Environment patrol to spy on litterbugs with video cameras


Sun, Nov 11, 2007 - Page 2

Habitual litterers would do well to turn over a new leaf, as Taipei police may soon be spying on litterbugs across the city.

The city's Bureau of Environmental Protection is planning on setting up a network of video cameras around the city to catch litterers red-handed.

"The city has 100 staff on a patrol squad," bureau section chief Jiang Ching-hui (江慶輝) told the Taipei Times. "We want to use the video cameras to help maximize our manpower."

Guards will boost their monitoring with the help of two or three cameras each, located across a patrol's regular beat. If an offender is caught on screen, the patrol will head over to the area to fine the litterbug, Jiang said.
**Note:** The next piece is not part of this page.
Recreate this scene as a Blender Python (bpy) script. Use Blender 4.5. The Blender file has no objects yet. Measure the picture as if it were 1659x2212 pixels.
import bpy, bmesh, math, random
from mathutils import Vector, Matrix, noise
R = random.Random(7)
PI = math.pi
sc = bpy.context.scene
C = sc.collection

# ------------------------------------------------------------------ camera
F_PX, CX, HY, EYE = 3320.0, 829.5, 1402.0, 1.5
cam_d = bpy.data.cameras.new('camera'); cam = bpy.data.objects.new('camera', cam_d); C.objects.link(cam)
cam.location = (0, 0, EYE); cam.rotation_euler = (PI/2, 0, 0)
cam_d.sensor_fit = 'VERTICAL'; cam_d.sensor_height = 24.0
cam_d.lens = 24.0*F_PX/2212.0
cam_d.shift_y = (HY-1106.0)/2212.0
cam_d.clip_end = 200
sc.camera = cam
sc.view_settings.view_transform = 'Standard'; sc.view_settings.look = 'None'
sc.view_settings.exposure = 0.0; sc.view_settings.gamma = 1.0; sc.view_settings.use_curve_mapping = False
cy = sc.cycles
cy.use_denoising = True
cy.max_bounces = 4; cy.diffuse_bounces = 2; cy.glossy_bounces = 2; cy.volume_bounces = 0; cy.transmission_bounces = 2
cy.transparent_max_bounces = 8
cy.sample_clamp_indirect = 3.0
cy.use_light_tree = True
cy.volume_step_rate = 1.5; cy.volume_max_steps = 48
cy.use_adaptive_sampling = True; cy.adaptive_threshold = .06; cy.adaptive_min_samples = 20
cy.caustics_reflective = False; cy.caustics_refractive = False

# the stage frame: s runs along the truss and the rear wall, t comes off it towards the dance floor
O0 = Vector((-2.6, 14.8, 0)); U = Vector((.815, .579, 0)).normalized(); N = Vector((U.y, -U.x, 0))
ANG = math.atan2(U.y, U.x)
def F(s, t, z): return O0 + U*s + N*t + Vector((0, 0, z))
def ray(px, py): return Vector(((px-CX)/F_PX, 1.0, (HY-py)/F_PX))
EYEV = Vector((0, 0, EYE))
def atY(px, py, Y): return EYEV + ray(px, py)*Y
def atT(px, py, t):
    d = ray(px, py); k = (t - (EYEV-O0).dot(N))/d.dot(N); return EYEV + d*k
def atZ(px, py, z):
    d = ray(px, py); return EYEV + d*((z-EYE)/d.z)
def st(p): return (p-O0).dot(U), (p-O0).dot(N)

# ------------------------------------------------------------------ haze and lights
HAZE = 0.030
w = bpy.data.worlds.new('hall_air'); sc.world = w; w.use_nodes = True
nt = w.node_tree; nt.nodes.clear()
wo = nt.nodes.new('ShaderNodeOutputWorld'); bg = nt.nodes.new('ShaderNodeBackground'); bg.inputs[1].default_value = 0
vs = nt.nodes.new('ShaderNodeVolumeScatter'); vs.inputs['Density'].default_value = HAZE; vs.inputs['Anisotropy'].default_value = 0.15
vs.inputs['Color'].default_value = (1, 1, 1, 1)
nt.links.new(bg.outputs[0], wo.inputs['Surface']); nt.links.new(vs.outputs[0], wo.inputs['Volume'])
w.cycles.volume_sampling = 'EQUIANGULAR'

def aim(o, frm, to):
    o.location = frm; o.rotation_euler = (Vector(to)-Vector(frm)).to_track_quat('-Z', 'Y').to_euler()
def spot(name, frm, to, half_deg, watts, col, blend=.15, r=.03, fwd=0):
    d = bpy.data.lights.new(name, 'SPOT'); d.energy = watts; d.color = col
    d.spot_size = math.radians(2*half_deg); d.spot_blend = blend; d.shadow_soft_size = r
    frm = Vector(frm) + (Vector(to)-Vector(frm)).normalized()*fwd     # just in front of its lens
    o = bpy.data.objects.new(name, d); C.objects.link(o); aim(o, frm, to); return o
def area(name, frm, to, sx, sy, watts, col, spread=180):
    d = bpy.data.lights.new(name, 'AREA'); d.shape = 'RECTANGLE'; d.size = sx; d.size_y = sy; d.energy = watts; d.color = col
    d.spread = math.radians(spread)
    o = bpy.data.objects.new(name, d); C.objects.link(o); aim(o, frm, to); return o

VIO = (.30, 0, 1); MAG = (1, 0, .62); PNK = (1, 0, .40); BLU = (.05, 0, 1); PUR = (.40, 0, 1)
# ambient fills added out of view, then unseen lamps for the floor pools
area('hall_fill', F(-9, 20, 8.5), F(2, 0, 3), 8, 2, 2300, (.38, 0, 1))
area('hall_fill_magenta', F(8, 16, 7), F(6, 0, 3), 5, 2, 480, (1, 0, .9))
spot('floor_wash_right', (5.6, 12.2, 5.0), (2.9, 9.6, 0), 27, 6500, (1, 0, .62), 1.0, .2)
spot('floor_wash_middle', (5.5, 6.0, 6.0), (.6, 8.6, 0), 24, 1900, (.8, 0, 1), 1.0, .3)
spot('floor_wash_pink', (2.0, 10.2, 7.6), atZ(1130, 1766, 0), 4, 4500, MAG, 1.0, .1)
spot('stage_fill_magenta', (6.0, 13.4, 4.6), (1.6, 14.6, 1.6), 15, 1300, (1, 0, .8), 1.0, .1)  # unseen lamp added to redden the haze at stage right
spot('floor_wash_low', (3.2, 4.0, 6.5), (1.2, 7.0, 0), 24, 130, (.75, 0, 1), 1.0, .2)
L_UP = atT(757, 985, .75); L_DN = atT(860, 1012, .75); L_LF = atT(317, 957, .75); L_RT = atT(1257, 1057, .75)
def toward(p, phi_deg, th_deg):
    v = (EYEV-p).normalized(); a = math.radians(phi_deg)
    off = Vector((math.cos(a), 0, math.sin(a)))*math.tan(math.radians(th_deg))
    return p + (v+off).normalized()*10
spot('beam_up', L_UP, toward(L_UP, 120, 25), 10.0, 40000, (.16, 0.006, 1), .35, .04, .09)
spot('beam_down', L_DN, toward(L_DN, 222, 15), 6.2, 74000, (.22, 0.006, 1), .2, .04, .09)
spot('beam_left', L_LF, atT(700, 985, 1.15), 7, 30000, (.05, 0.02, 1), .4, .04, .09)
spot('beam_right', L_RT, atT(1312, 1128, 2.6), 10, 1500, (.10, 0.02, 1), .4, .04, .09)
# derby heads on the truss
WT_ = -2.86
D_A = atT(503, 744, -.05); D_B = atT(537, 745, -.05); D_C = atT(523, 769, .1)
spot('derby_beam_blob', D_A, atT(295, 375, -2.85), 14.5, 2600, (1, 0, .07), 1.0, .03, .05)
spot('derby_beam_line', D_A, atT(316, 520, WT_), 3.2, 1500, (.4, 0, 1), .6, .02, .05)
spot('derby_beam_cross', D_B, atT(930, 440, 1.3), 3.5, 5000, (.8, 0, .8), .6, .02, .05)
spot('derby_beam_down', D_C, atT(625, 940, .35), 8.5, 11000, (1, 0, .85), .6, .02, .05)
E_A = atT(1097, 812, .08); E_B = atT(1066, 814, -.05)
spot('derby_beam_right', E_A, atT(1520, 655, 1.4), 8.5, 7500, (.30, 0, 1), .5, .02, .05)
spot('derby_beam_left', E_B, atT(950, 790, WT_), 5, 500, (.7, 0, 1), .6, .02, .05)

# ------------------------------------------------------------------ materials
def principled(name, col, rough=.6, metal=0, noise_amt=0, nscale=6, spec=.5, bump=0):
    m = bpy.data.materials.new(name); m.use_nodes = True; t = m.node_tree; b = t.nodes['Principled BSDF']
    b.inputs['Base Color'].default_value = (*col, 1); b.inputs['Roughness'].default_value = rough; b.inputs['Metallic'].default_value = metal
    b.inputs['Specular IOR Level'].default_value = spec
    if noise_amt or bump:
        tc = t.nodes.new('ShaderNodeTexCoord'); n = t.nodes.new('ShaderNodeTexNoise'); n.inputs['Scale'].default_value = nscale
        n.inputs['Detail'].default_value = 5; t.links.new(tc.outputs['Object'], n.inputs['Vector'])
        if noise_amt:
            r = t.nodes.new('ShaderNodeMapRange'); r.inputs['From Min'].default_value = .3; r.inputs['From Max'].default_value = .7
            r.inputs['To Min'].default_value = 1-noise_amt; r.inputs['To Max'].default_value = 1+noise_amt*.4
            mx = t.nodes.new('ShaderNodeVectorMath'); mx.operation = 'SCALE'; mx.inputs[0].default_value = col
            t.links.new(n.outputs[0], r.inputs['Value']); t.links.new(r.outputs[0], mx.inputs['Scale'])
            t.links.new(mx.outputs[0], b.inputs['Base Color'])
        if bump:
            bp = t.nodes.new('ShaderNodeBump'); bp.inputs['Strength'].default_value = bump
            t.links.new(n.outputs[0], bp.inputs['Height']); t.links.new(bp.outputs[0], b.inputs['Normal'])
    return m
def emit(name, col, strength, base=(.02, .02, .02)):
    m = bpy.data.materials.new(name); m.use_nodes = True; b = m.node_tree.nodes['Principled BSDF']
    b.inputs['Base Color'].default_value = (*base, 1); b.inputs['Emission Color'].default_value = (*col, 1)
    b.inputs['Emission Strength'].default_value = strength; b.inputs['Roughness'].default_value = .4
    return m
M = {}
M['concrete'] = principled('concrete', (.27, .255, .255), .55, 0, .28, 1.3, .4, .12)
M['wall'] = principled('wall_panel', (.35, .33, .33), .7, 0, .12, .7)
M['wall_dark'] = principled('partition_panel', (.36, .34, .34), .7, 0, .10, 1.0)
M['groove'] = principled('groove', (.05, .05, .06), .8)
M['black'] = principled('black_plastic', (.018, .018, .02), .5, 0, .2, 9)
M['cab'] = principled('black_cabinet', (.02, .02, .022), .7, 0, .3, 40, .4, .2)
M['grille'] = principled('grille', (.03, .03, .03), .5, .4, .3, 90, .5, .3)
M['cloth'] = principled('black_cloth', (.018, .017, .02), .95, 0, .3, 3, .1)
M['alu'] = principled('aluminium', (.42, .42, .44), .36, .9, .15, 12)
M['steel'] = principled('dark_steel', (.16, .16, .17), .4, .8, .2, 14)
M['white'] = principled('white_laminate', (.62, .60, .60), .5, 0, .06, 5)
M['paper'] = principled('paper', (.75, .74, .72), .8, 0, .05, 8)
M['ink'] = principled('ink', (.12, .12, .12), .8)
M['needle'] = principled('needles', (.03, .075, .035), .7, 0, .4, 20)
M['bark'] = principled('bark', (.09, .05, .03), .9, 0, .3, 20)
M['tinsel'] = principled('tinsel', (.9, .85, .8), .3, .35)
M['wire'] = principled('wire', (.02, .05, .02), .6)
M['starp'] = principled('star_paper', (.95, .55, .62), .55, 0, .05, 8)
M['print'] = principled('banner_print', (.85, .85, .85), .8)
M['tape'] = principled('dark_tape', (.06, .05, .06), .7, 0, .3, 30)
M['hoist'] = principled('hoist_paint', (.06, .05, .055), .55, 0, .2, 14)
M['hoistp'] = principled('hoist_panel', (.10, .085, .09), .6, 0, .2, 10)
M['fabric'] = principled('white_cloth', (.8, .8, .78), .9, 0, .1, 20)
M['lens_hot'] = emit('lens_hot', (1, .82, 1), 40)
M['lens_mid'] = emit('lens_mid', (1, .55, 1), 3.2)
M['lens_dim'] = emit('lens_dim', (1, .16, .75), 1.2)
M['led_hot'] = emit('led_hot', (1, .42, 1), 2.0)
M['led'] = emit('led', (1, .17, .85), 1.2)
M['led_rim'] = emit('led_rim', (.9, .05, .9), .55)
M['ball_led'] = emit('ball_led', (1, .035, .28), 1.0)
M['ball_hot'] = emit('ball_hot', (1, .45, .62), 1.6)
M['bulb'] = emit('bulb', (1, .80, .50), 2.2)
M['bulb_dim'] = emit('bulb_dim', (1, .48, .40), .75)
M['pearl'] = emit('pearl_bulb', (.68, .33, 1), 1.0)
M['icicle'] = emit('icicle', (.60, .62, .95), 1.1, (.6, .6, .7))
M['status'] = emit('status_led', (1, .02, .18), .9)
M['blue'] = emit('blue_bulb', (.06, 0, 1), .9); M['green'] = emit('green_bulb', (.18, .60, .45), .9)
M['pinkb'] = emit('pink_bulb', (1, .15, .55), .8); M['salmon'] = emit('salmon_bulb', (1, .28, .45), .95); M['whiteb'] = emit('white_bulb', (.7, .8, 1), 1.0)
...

The current fine for littering is between NT$1,200 and NT$6,000. But the bureau is considering increasing the fine for "resource-intensive" cases, Jiang said, citing night-time littering as an example.

The bureau also encourages residents to report litterbugs and offers rewards, Jiang said.

"We mainly want to stop littering, [people who] drop cigarette butts and ads posted illegally in public places," he said.

The plan has drawn mixed reactions. While some residents welcome the effort to clean up the city, others feel the cameras are an invasion of their privacy.

The bureau has identified 150 sites around the city where littering is most common and will install cameras there, Deputy Director Kuo Yung (郭勇) said.

"The NT$5 million budget for the project has already been approved," he said. "We will implement the policy as early as the end of this year."